Them & Us


Get even

The charity Oxfam reports that the number of billionaires doubled between 2009 and 2014 – the ‘Great Recession’ – a period characterised by savage capitalist austerity involving mass welfare cuts and falling real incomes.

Earlier this year, Oxfam said the world’s 85 billionaires owned the same wealth as the poorest half of the world’s population.

In it’s latest study – Even It Up – it says that this elite group had seen their wealth collectively increase by $668million (£414million) a day in the 12 months to March 2014.

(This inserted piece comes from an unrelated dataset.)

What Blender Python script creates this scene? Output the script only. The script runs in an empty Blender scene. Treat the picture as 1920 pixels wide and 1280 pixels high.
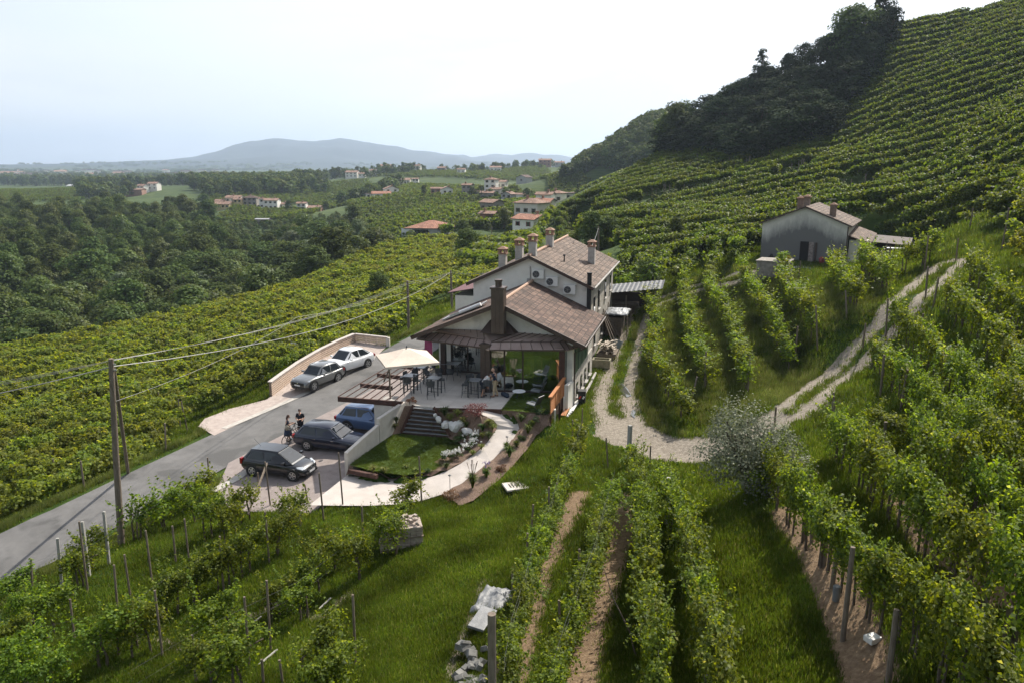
import bpy, bmesh, math, random
import numpy as np
from mathutils import Vector, Matrix, noise
from mathutils import geometry as mgeo
R = math.radians
random.seed(7); rng = np.random.default_rng(7)
scn = bpy.context.scene
COL = scn.collection
# ------------------------------------------------------------------ camera, light, exposure
CAMZ = 13.8; FPX = 1450.0; PITCH = math.atan(335 / 1450)
cam_d = bpy.data.cameras.new('camera'); cam = bpy.data.objects.new('camera', cam_d); COL.objects.link(cam)
cam_d.sensor_width = 36; cam_d.lens = FPX / 1920 * 36; cam_d.clip_start = 0.2; cam_d.clip_end = 60000
cam.location = (0, 0, CAMZ); cam.rotation_euler = (R(90) - PITCH, 0, 0)
scn.camera = cam
scn.view_settings.view_transform = 'Standard'; scn.view_settings.look = 'None'
scn.view_settings.gamma = 1; scn.view_settings.use_curve_mapping = False
scn.view_settings.exposure = 0.5
SUN_AZ, SUN_EL = 36.0, 46.0          # degrees, azimuth clockwise from +Y
w = bpy.data.worlds.new('World'); scn.world = w; w.use_nodes = True
nt = w.node_tree; nt.nodes.clear()
sky = nt.nodes.new('ShaderNodeTexSky'); sky.sky_type = 'NISHITA'; sky.sun_disc = False
sky.sun_elevation = R(SUN_EL); sky.sun_rotation = R(SUN_AZ); sky.altitude = 200; sky.air_density = 1.0; sky.dust_density = 2.5; sky.ozone_density = 1.0
bg = nt.nodes.new('ShaderNodeBackground'); out = nt.nodes.new('ShaderNodeOutputWorld'); bg.inputs[1].default_value = 0.128
tc = nt.nodes.new('ShaderNodeTexCoord'); mp = nt.nodes.new('ShaderNodeMapping'); mp.inputs['Scale'].default_value = (1.2, 1.2, 6.0); mp.inputs['Rotation'].default_value = (0.25, -0.1, 0.3)
cl = nt.nodes.new('ShaderNodeTexNoise'); cl.inputs['Scale'].default_value = 1.7; cl.inputs['Detail'].default_value = 9; cl.inputs['Roughness'].default_value = 0.55; cl.inputs['Distortion'].default_value = 0.4
rp = nt.nodes.new('ShaderNodeValToRGB'); rp.color_ramp.elements[0].position = 0.40; rp.color_ramp.elements[0].color = (0.15, 0.15, 0.15, 1); rp.color_ramp.elements[1].position = 0.60; rp.color_ramp.elements[1].color = (1, 1, 1, 1)
mx = nt.nodes.new('ShaderNodeMix'); mx.data_type = 'RGBA'; mx.inputs['B'].default_value = (5.7, 5.85, 5.95, 1)
L = nt.links
L.new(tc.outputs['Generated'], mp.inputs[0]); L.new(mp.outputs[0], cl.inputs[0]); L.new(cl.outputs[0], rp.inputs[0])
# the haze whitens the sky low down and towards the sun
nv = nt.nodes.new('ShaderNodeVectorMath'); nv.operation = 'NORMALIZE'; L.new(tc.outputs['Generated'], nv.inputs[0]); sxz = nt.nodes.new('ShaderNodeSeparateXYZ'); L.new(nv.outputs[0], sxz.inputs[0])
dt = nt.nodes.new('ShaderNodeVectorMath'); dt.operation = 'DOT_PRODUCT'; L.new(nv.outputs[0], dt.inputs[0]); dt.inputs[1].default_value = (math.sin(R(12)), math.cos(R(12)), 0)
m1 = nt.nodes.new('ShaderNodeMapRange'); L.new(sxz.outputs[2], m1.inputs[0]); m1.inputs[1].default_value = .18; m1.inputs[2].default_value = .62; m1.inputs[3].default_value = 1; m1.inputs[4].default_value = 0
m2 = nt.nodes.new('ShaderNodeMapRange'); L.new(dt.outputs['Value'], m2.inputs[0]); m2.inputs[1].default_value = .1; m2.inputs[2].default_value = .75
m3 = nt.nodes.new('ShaderNodeMath'); m3.operation = 'MULTIPLY'; L.new(m1.outputs[0], m3.inputs[0]); L.new(m2.outputs[0], m3.inputs[1]); m4 = nt.nodes.new('ShaderNodeMath'); m4.operation = 'MULTIPLY'; L.new(m3.outputs[0], m4.inputs[0]); L.new(rp.outputs[0], m4.inputs[1])
L.new(m4.outputs[0], mx.inputs['Factor']); hsv = nt.nodes.new('ShaderNodeHueSaturation'); hsv.inputs['Saturation'].default_value = .42; hsv.inputs['Value'].default_value = 1.12; L.new(sky.outputs[0], hsv.inputs['Color']); L.new(hsv.outputs[0], mx.inputs['A']); L.new(mx.outputs['Result'], bg.inputs[0]); L.new(bg.outputs[0], out.inputs[0])
sl = bpy.data.lights.new('sun', 'SUN'); sl.energy = 4.8; sl.angle = R(0.53); sl.color = (1.0, 0.93, 0.82)
sun = bpy.data.objects.new('sun', sl); COL.objects.link(sun)
sdir = Vector((math.sin(R(SUN_AZ)) * math.cos(R(SUN_EL)), math.cos(R(SUN_AZ)) * math.cos(R(SUN_EL)), math.sin(R(SUN_EL))))
sun.rotation_euler = sdir.to_track_quat('Z', 'Y').to_euler(); sun.location = (60, 90, 90)
try:
    scn.cycles.max_bounces = 6; scn.cycles.transparent_max_bounces = 12; scn.cycles.diffuse_bounces = 2
    scn.cycles.volume_bounces = 1; scn.cycles.use_adaptive_sampling = True; scn.cycles.adaptive_threshold = 0.02
    scn.cycles.use_denoising = True; scn.cycles.sample_clamp_indirect = 6
except Exception: pass
CP_, SP_ = math.cos(PITCH), math.sin(PITCH)
def ray(px, py):
    x = (px - 960) / FPX; y = (640 - py) / FPX
    return Vector((x, CP_ + y * SP_, -SP_ + y * CP_))
def PD(px, py, D):
    "point on the line of sight px,py at forward distance D"
    r = ray(px, py); t = D / r.y; return Vector((r.x * t, D, CAMZ + r.z * t))
def PZ(px, py, z=0.0):
    "point where that line of sight meets height z"
    r = ray(px, py); t = (z - CAMZ) / r.z; return Vector((r.x * t, r.y * t, z))
def pix(p):
    x, y, z = p[0], p[1], p[2] - CAMZ
    f = y * CP_ - z * SP_; u = y * SP_ + z * CP_
    return (960 + FPX * x / f, 640 - FPX * u / f)
# ------------------------------------------------------------------ terrain heights: survey points joined by triangles in log-polar space
SV = []
def c(px, py, D): p = PD(px, py, D); SV.append((p.x, p.y, p.z))
def cz(px, py, z): p = PZ(px, py, z); SV.append((p.x, p.y, p.z))
def cw(x, y, z): SV.append((x, y, z))
def cpol(th, r, z): SV.append((r * math.sin(R(th)), r * math.cos(R(th)), z))
# bottom and foreground field
for a in [(0,1280,21.5),(400,1280,20.5),(700,1280,19.5),(960,1280,18.5),(1180,1280,18),(1450,1280,15.8),(1700,1280,13.8),(1920,1280,12),
          (0,1180,25.4),(300,1150,25.8),(300,1000,32.2),(500,1000,32),(700,1000,31.3),(900,1000,30.5),(1100,1000,29),(1300,1000,27.2),(1450,1000,24),(1700,1000,19.5),(1920,1000,17),
          (480,1140,25.4),(750,1140,24.6),(1000,1140,23.2),(1250,1140,21.5),(1500,1130,18.8),
          (1300,850,38.5),(1450,850,34.5),(1600,850,30),(1800,850,25.5),(1920,800,23),
          (1450,760,41),(1600,700,44),(1750,700,36),(1920,700,29.5),(1920,560,38),(1700,560,47.5),(1750,510,54.5),(1830,450,60),(1920,450,56),
          (1350,700,49),(1300,770,44.5),(1230,760,46),(1400,650,54),(1400,560,66),(1290,600,63),(1250,540,77),(1200,520,85),(1190,610,64),
          (1550,600,50),(1480,560,60),(1420,505,70),(1500,495,74),(1600,490,72),(1680,470,70),(1540,700,46.5),(1500,730,44)]: c(*a)
for a in [(1150,740,-1.05),(1170,800,-1.25),(1120,800,-1.1),(1250,840,-1.6),(1130,700,-.85),(1160,650,-.75),(1070,800,-1.0),(1010,860,-1.3),(1180,860,-1.6),
          (930,900,-1.7),(870,950,-2.2),(700,960,-2.5),(600,965,-2.7),(480,975,-2.8),(1100,900,-1.5),(1010,940,-1.6)]: cz(*a)
# right hillside and its ridge
for a in [(1520,430,92),(1640,420,88),(1760,400,84),(1900,350,77),(1700,350,108),(1500,380,118),(1400,400,126),(1300,400,140),(1180,450,112),(1100,440,125),(1100,410,165),(1050,400,190),
          (1150,350,200),(1230,300,214),(1320,290,196),(1400,300,172),(1500,300,152),(1700,270,128),(1900,200,116),(1700,150,158),(1550,200,178),(1440,230,192),(1350,235,205),
          (1700,52,186),(1800,28,183),(1900,8,180),(1640,66,186),(1590,95,188),(1540,110,192),(1430,175,206),(1330,235,222),(1270,262,228),(1560,300,150),(1330,330,170)]: c(*a)
# behind that ridge
for th, z in ((12,-6),(17,0),(22,8),(28,18),(36,22),(45,24),(60,24)): cpol(th, 300, z)
# village end of the near slope, road bend
cw(-1,112,-2.6); cw(14,118,-1.4)
for a in [(1000,440,205),(960,470,170),(900,470,165),(930,450,190),(860,460,185),(1040,405,240),(1060,375,330),(900,425,235),(760,446,238)]: c(*a)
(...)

  • That’s almost $500,000 dollars every minute.
  • Oxfam blamed growing inequality on “market fundamentalism and the capture of politics by elites”.
  • The report adds that a (modest) 1.5% billionaire wealth tax would raise $74 billion a year worldwide.

Frugal Google

Google has boasted of signing up to the ‘living wage’ for its employees. The ‘living wage’ is currently £7.85 an hour (£9.15 an hour in London), compared to the statutory minimum wage of £6.50 an hour.

However, it seems that the ubiquitous internet search engine gives with the one hand but takes back much more with the other.

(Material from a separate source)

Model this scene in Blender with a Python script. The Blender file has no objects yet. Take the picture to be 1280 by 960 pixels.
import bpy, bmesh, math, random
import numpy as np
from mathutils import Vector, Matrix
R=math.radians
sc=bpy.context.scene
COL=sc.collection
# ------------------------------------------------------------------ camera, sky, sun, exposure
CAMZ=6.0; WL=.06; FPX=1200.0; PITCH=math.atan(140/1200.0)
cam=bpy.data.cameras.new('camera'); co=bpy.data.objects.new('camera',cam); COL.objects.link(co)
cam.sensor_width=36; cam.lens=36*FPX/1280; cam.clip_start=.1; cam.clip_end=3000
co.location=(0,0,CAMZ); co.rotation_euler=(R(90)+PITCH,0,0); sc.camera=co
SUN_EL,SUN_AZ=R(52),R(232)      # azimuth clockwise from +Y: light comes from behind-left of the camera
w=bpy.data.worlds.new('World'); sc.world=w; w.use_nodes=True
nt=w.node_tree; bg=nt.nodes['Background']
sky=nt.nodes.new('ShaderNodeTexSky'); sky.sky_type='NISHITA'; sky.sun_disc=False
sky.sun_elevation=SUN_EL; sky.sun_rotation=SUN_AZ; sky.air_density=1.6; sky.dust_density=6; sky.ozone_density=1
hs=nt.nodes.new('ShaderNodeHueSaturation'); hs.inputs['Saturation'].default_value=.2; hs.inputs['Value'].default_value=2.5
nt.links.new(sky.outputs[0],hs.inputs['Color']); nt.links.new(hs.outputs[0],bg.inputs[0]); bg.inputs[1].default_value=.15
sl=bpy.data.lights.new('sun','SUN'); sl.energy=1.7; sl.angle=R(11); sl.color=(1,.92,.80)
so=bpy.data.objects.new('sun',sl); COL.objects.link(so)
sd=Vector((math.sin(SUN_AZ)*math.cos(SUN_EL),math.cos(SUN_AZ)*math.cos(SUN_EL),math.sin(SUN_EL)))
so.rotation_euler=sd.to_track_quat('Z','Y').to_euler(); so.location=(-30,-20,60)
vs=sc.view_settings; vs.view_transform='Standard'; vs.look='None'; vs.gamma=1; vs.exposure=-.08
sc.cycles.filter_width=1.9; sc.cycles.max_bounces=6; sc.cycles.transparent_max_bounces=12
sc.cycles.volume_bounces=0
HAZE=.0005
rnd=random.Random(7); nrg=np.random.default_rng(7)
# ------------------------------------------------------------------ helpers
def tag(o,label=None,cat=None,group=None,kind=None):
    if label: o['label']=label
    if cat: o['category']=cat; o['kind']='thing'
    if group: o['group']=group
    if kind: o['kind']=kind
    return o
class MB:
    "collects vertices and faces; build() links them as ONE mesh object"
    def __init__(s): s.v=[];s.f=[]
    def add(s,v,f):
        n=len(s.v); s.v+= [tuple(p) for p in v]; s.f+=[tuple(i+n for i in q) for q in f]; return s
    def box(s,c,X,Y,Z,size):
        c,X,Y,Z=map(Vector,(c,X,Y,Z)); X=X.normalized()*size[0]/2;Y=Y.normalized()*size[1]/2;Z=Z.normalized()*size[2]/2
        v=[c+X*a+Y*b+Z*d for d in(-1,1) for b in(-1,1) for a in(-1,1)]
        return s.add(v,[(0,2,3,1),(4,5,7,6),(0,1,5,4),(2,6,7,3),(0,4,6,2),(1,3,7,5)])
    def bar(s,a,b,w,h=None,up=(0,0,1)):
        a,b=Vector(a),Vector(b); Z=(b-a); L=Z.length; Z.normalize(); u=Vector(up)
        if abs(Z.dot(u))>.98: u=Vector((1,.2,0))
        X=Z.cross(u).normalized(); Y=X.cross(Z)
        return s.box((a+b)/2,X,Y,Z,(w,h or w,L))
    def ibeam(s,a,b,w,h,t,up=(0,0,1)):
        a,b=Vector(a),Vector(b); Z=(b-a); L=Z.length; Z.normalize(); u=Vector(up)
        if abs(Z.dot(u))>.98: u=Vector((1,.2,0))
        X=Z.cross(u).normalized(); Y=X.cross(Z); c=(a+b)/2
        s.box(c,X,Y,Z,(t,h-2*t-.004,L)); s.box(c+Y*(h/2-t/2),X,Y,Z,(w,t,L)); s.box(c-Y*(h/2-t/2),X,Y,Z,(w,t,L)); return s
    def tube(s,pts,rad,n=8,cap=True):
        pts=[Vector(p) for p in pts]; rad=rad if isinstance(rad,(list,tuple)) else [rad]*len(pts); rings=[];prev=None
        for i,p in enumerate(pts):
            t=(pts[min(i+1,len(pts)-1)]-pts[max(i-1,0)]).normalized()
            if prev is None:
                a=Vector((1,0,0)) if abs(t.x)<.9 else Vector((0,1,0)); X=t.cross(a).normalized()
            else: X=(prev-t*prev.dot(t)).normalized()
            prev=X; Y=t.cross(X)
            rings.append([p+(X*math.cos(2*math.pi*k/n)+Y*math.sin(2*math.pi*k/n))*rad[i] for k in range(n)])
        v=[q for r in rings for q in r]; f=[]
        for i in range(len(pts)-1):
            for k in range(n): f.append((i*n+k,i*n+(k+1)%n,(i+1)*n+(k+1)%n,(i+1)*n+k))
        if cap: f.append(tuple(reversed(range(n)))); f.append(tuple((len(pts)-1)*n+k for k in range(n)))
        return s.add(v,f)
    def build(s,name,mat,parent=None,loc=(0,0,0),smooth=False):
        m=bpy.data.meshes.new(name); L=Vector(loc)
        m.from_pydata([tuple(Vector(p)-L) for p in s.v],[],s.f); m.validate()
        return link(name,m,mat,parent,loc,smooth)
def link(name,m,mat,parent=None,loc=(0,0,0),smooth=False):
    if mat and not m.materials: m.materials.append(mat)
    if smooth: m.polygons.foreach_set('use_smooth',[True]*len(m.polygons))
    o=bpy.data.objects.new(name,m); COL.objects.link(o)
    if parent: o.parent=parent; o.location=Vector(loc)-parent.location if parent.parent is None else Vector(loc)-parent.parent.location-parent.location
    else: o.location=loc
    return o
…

Last year Google again made the headlines but for the wrong reason; namely, that it paid only £11.6 million in UK corporate taxes despite generating £3.4 billion of business in the country and declaring a global profit of £6.1 billion for 2012.

Google avoids paying more in UK taxes by designating its UK office as primarily a ‘marketing operation’ with its European HQ based in Ireland. However, a Reuters investigation alleged that Google’s UK workers were responsible for sales not their Irish colleagues.


  • More than one in five workers (22%) earn less than the living wage

Unfriendly Barclays

Another employer paying the living wage is Barclays. The banking giant had earlier this year demonstrated its ‘worker-friendly’ credentials by announcing 9,000 job cuts in the UK.


Debt charges

£2 billion would go a long way in investing in council housing, public services or wages. Instead, the government is intending to use this sum to repay government debt stretching back to the South Sea Bubble company collapse in 1720, the Napoleonic and Crimea wars, as well as World War One.

Given that these bonds have no maturity date, and therefore the government never has to repay investors (the original ones are presumably all now dead), we can only praise George Osborne’s priorities in these austere times!